DATA EXTRACT >>

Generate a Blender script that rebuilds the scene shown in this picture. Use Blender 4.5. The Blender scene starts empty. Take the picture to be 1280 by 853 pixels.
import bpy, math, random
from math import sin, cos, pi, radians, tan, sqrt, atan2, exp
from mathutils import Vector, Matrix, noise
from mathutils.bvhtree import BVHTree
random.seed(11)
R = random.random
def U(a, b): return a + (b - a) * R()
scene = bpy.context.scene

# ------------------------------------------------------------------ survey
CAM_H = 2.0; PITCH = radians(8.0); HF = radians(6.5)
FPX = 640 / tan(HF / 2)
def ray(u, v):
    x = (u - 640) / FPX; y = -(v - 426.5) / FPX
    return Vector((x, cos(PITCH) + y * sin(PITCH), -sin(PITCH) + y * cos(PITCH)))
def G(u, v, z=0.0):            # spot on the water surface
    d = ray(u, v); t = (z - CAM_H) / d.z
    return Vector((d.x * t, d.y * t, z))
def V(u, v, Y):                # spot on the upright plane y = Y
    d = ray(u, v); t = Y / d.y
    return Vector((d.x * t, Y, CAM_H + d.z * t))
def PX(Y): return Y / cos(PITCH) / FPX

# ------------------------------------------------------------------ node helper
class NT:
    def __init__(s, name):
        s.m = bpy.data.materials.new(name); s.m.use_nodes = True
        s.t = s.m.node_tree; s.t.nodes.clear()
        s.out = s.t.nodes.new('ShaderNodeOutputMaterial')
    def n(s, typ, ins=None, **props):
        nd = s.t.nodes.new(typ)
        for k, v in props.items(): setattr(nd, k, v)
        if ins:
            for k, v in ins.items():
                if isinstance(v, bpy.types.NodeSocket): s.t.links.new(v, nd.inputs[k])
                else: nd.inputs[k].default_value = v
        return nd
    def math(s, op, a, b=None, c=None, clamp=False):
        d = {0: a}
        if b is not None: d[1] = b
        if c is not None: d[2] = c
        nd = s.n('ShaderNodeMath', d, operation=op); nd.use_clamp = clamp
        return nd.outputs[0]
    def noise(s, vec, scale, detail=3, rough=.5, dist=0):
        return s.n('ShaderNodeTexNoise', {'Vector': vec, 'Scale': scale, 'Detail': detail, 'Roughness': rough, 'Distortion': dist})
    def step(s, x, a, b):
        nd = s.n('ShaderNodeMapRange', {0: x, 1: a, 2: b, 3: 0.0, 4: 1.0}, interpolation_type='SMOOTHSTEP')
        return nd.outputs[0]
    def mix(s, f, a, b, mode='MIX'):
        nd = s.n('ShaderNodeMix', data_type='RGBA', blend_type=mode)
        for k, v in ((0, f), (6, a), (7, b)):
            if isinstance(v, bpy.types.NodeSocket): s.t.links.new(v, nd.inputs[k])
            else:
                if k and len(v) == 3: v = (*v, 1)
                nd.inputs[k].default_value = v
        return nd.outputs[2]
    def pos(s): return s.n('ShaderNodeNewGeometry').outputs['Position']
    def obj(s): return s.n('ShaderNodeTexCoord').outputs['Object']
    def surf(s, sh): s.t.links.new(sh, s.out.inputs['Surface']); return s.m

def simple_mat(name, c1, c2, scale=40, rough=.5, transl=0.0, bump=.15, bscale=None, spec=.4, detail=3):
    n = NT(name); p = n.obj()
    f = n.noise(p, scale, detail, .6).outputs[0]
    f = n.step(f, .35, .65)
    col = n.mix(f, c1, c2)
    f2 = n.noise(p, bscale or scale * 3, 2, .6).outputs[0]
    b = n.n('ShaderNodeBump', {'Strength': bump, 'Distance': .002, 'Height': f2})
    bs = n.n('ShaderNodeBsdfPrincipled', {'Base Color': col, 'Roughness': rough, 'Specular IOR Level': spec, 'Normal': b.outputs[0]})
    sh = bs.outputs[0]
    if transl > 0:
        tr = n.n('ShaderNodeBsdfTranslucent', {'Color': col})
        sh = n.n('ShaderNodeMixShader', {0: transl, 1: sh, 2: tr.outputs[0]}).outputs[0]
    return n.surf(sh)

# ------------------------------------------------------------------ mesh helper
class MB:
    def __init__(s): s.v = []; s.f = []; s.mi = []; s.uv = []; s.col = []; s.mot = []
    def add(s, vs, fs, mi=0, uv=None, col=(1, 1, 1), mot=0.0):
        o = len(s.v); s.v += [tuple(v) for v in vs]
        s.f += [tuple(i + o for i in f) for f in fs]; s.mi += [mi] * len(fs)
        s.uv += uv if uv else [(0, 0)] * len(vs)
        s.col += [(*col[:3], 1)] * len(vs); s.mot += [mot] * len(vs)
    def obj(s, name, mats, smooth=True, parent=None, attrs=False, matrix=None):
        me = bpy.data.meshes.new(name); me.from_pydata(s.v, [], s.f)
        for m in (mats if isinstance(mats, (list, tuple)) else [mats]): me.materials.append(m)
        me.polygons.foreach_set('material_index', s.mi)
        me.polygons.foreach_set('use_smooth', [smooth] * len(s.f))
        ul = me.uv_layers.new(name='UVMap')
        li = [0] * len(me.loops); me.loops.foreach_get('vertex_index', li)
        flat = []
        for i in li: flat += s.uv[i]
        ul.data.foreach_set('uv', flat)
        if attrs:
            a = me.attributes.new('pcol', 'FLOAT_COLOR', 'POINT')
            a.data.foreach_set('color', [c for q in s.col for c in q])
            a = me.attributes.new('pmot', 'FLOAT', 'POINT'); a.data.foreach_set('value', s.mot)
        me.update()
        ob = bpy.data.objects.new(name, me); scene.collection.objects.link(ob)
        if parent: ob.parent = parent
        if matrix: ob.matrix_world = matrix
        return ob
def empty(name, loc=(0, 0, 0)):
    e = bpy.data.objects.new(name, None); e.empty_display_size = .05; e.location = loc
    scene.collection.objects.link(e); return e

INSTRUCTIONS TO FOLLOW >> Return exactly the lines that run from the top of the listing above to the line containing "def PX(Y): return Y / cos(PITCH) / FPX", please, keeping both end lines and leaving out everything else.

REPLY >>
Generate a Blender script that rebuilds the scene shown in this picture. Use Blender 4.5. The Blender scene starts empty. Take the picture to be 1280 by 853 pixels.
import bpy, math, random
from math import sin, cos, pi, radians, tan, sqrt, atan2, exp
from mathutils import Vector, Matrix, noise
from mathutils.bvhtree import BVHTree
random.seed(11)
R = random.random
def U(a, b): return a + (b - a) * R()
scene = bpy.context.scene

# ------------------------------------------------------------------ survey
CAM_H = 2.0; PITCH = radians(8.0); HF = radians(6.5)
FPX = 640 / tan(HF / 2)
def ray(u, v):
    x = (u - 640) / FPX; y = -(v - 426.5) / FPX
    return Vector((x, cos(PITCH) + y * sin(PITCH), -sin(PITCH) + y * cos(PITCH)))
def G(u, v, z=0.0):            # spot on the water surface
    d = ray(u, v); t = (z - CAM_H) / d.z
    return Vector((d.x * t, d.y * t, z))
def V(u, v, Y):                # spot on the upright plane y = Y
    d = ray(u, v); t = Y / d.y
    return Vector((d.x * t, Y, CAM_H + d.z * t))
def PX(Y): return Y / cos(PITCH) / FPX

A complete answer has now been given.